[DATASET CONTENT start]

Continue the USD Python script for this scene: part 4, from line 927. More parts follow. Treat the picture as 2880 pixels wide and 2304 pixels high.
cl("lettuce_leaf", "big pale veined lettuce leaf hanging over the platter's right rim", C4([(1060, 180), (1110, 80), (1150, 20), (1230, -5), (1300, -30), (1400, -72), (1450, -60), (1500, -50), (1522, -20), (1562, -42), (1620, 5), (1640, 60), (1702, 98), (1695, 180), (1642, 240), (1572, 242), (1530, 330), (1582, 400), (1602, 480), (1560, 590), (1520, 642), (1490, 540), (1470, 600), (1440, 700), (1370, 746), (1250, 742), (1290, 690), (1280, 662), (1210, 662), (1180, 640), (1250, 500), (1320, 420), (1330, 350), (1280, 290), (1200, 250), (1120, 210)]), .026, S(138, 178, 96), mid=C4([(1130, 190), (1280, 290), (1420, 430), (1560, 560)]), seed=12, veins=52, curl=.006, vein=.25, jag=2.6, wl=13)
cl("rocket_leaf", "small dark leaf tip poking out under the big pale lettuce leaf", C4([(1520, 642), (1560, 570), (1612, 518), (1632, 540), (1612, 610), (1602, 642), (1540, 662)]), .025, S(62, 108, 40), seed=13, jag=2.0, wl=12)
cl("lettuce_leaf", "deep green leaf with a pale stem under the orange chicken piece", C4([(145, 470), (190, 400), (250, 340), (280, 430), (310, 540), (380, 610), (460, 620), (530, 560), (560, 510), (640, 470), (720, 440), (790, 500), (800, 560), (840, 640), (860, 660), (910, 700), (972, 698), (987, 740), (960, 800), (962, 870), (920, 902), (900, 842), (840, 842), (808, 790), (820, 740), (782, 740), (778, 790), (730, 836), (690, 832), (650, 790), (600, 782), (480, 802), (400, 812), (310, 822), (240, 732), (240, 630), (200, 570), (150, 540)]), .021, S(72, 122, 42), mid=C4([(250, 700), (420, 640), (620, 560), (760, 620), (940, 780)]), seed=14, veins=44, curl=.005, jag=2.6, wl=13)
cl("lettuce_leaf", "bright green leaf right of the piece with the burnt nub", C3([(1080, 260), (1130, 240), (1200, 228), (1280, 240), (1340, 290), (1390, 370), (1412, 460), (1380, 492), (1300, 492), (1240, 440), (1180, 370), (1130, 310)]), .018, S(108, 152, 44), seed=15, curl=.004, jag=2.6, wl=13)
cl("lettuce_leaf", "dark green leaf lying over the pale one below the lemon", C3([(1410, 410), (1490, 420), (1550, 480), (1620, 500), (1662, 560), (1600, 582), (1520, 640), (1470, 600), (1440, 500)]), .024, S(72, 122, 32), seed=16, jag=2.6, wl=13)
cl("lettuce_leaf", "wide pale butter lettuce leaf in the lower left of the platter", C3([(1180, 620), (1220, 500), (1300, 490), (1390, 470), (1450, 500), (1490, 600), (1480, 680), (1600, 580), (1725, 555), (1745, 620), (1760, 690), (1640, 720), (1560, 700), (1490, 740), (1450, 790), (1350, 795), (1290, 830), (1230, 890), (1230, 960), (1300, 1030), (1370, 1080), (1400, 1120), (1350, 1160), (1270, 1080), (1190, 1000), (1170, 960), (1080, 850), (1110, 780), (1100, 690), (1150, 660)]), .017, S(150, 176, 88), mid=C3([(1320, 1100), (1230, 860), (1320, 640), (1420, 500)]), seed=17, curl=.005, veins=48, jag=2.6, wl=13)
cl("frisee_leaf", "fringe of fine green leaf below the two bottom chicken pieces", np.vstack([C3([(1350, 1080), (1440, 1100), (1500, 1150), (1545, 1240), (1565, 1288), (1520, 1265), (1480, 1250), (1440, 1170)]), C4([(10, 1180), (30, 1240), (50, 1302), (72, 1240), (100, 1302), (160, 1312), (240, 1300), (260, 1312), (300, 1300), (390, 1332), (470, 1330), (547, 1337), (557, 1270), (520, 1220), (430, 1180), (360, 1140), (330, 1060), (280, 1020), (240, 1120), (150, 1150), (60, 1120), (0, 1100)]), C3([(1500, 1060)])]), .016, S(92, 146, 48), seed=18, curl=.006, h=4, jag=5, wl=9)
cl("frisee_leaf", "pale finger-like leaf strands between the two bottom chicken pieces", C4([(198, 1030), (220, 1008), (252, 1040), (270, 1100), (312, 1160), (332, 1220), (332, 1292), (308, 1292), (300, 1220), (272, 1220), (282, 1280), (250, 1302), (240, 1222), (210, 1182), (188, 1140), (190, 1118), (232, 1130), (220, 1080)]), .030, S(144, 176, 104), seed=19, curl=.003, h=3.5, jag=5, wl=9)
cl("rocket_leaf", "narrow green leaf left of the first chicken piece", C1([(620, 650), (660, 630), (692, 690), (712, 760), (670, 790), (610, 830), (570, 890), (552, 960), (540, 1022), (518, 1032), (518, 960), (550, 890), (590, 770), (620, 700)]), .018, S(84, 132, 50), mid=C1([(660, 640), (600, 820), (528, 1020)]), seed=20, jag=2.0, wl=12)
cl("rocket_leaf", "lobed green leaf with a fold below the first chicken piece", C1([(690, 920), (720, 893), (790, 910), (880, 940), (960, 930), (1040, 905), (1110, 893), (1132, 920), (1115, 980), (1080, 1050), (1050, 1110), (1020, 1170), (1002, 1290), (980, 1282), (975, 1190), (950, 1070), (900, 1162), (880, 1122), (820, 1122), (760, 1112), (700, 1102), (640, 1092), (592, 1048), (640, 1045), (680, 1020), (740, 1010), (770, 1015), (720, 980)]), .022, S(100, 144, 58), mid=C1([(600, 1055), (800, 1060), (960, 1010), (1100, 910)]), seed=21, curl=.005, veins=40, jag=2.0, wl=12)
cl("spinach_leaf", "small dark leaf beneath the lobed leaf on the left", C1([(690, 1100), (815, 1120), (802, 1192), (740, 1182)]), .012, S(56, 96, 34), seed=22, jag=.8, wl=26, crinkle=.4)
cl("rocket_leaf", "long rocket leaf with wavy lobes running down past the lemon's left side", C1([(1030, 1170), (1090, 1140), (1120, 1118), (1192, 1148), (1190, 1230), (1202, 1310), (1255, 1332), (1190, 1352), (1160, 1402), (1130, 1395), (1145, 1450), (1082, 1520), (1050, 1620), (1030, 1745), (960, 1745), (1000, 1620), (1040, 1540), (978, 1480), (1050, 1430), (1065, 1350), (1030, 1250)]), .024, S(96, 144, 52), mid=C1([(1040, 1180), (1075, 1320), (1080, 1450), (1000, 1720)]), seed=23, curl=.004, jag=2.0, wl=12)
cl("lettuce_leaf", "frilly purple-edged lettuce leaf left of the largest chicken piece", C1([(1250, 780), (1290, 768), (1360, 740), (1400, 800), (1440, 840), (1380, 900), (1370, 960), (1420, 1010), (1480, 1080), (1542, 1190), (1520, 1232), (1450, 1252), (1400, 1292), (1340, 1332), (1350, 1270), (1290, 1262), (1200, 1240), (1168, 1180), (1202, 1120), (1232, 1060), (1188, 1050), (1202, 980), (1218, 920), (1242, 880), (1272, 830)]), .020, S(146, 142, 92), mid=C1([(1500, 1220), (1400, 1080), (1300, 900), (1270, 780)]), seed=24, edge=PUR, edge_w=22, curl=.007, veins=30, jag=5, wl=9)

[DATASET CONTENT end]

__TASK STATEMENT__:
Return every line exactly.

__FINISHED EXERCISE__:
Continue the USD Python script for this scene: part 4, from line 927. More parts follow. Treat the picture as 2880 pixels wide and 2304 pixels high.
cl("lettuce_leaf", "big pale veined lettuce leaf hanging over the platter's right rim", C4([(1060, 180), (1110, 80), (1150, 20), (1230, -5), (1300, -30), (1400, -72), (1450, -60), (1500, -50), (1522, -20), (1562, -42), (1620, 5), (1640, 60), (1702, 98), (1695, 180), (1642, 240), (1572, 242), (1530, 330), (1582, 400), (1602, 480), (1560, 590), (1520, 642), (1490, 540), (1470, 600), (1440, 700), (1370, 746), (1250, 742), (1290, 690), (1280, 662), (1210, 662), (1180, 640), (1250, 500), (1320, 420), (1330, 350), (1280, 290), (1200, 250), (1120, 210)]), .026, S(138, 178, 96), mid=C4([(1130, 190), (1280, 290), (1420, 430), (1560, 560)]), seed=12, veins=52, curl=.006, vein=.25, jag=2.6, wl=13)
cl("rocket_leaf", "small dark leaf tip poking out under the big pale lettuce leaf", C4([(1520, 642), (1560, 570), (1612, 518), (1632, 540), (1612, 610), (1602, 642), (1540, 662)]), .025, S(62, 108, 40), seed=13, jag=2.0, wl=12)
cl("lettuce_leaf", "deep green leaf with a pale stem under the orange chicken piece", C4([(145, 470), (190, 400), (250, 340), (280, 430), (310, 540), (380, 610), (460, 620), (530, 560), (560, 510), (640, 470), (720, 440), (790, 500), (800, 560), (840, 640), (860, 660), (910, 700), (972, 698), (987, 740), (960, 800), (962, 870), (920, 902), (900, 842), (840, 842), (808, 790), (820, 740), (782, 740), (778, 790), (730, 836), (690, 832), (650, 790), (600, 782), (480, 802), (400, 812), (310, 822), (240, 732), (240, 630), (200, 570), (150, 540)]), .021, S(72, 122, 42), mid=C4([(250, 700), (420, 640), (620, 560), (760, 620), (940, 780)]), seed=14, veins=44, curl=.005, jag=2.6, wl=13)
cl("lettuce_leaf", "bright green leaf right of the piece with the burnt nub", C3([(1080, 260), (1130, 240), (1200, 228), (1280, 240), (1340, 290), (1390, 370), (1412, 460), (1380, 492), (1300, 492), (1240, 440), (1180, 370), (1130, 310)]), .018, S(108, 152, 44), seed=15, curl=.004, jag=2.6, wl=13)
cl("lettuce_leaf", "dark green leaf lying over the pale one below the lemon", C3([(1410, 410), (1490, 420), (1550, 480), (1620, 500), (1662, 560), (1600, 582), (1520, 640), (1470, 600), (1440, 500)]), .024, S(72, 122, 32), seed=16, jag=2.6, wl=13)
cl("lettuce_leaf", "wide pale butter lettuce leaf in the lower left of the platter", C3([(1180, 620), (1220, 500), (1300, 490), (1390, 470), (1450, 500), (1490, 600), (1480, 680), (1600, 580), (1725, 555), (1745, 620), (1760, 690), (1640, 720), (1560, 700), (1490, 740), (1450, 790), (1350, 795), (1290, 830), (1230, 890), (1230, 960), (1300, 1030), (1370, 1080), (1400, 1120), (1350, 1160), (1270, 1080), (1190, 1000), (1170, 960), (1080, 850), (1110, 780), (1100, 690), (1150, 660)]), .017, S(150, 176, 88), mid=C3([(1320, 1100), (1230, 860), (1320, 640), (1420, 500)]), seed=17, curl=.005, veins=48, jag=2.6, wl=13)
cl("frisee_leaf", "fringe of fine green leaf below the two bottom chicken pieces", np.vstack([C3([(1350, 1080), (1440, 1100), (1500, 1150), (1545, 1240), (1565, 1288), (1520, 1265), (1480, 1250), (1440, 1170)]), C4([(10, 1180), (30, 1240), (50, 1302), (72, 1240), (100, 1302), (160, 1312), (240, 1300), (260, 1312), (300, 1300), (390, 1332), (470, 1330), (547, 1337), (557, 1270), (520, 1220), (430, 1180), (360, 1140), (330, 1060), (280, 1020), (240, 1120), (150, 1150), (60, 1120), (0, 1100)]), C3([(1500, 1060)])]), .016, S(92, 146, 48), seed=18, curl=.006, h=4, jag=5, wl=9)
cl("frisee_leaf", "pale finger-like leaf strands between the two bottom chicken pieces", C4([(198, 1030), (220, 1008), (252, 1040), (270, 1100), (312, 1160), (332, 1220), (332, 1292), (308, 1292), (300, 1220), (272, 1220), (282, 1280), (250, 1302), (240, 1222), (210, 1182), (188, 1140), (190, 1118), (232, 1130), (220, 1080)]), .030, S(144, 176, 104), seed=19, curl=.003, h=3.5, jag=5, wl=9)
cl("rocket_leaf", "narrow green leaf left of the first chicken piece", C1([(620, 650), (660, 630), (692, 690), (712, 760), (670, 790), (610, 830), (570, 890), (552, 960), (540, 1022), (518, 1032), (518, 960), (550, 890), (590, 770), (620, 700)]), .018, S(84, 132, 50), mid=C1([(660, 640), (600, 820), (528, 1020)]), seed=20, jag=2.0, wl=12)
cl("rocket_leaf", "lobed green leaf with a fold below the first chicken piece", C1([(690, 920), (720, 893), (790, 910), (880, 940), (960, 930), (1040, 905), (1110, 893), (1132, 920), (1115, 980), (1080, 1050), (1050, 1110), (1020, 1170), (1002, 1290), (980, 1282), (975, 1190), (950, 1070), (900, 1162), (880, 1122), (820, 1122), (760, 1112), (700, 1102), (640, 1092), (592, 1048), (640, 1045), (680, 1020), (740, 1010), (770, 1015), (720, 980)]), .022, S(100, 144, 58), mid=C1([(600, 1055), (800, 1060), (960, 1010), (1100, 910)]), seed=21, curl=.005, veins=40, jag=2.0, wl=12)
cl("spinach_leaf", "small dark leaf beneath the lobed leaf on the left", C1([(690, 1100), (815, 1120), (802, 1192), (740, 1182)]), .012, S(56, 96, 34), seed=22, jag=.8, wl=26, crinkle=.4)
cl("rocket_leaf", "long rocket leaf with wavy lobes running down past the lemon's left side", C1([(1030, 1170), (1090, 1140), (1120, 1118), (1192, 1148), (1190, 1230), (1202, 1310), (1255, 1332), (1190, 1352), (1160, 1402), (1130, 1395), (1145, 1450), (1082, 1520), (1050, 1620), (1030, 1745), (960, 1745), (1000, 1620), (1040, 1540), (978, 1480), (1050, 1430), (1065, 1350), (1030, 1250)]), .024, S(96, 144, 52), mid=C1([(1040, 1180), (1075, 1320), (1080, 1450), (1000, 1720)]), seed=23, curl=.004, jag=2.0, wl=12)
cl("lettuce_leaf", "frilly purple-edged lettuce leaf left of the largest chicken piece", C1([(1250, 780), (1290, 768), (1360, 740), (1400, 800), (1440, 840), (1380, 900), (1370, 960), (1420, 1010), (1480, 1080), (1542, 1190), (1520, 1232), (1450, 1252), (1400, 1292), (1340, 1332), (1350, 1270), (1290, 1262), (1200, 1240), (1168, 1180), (1202, 1120), (1232, 1060), (1188, 1050), (1202, 980), (1218, 920), (1242, 880), (1272, 830)]), .020, S(146, 142, 92), mid=C1([(1500, 1220), (1400, 1080), (1300, 900), (1270, 780)]), seed=24, edge=PUR, edge_w=22, curl=.007, veins=30, jag=5, wl=9)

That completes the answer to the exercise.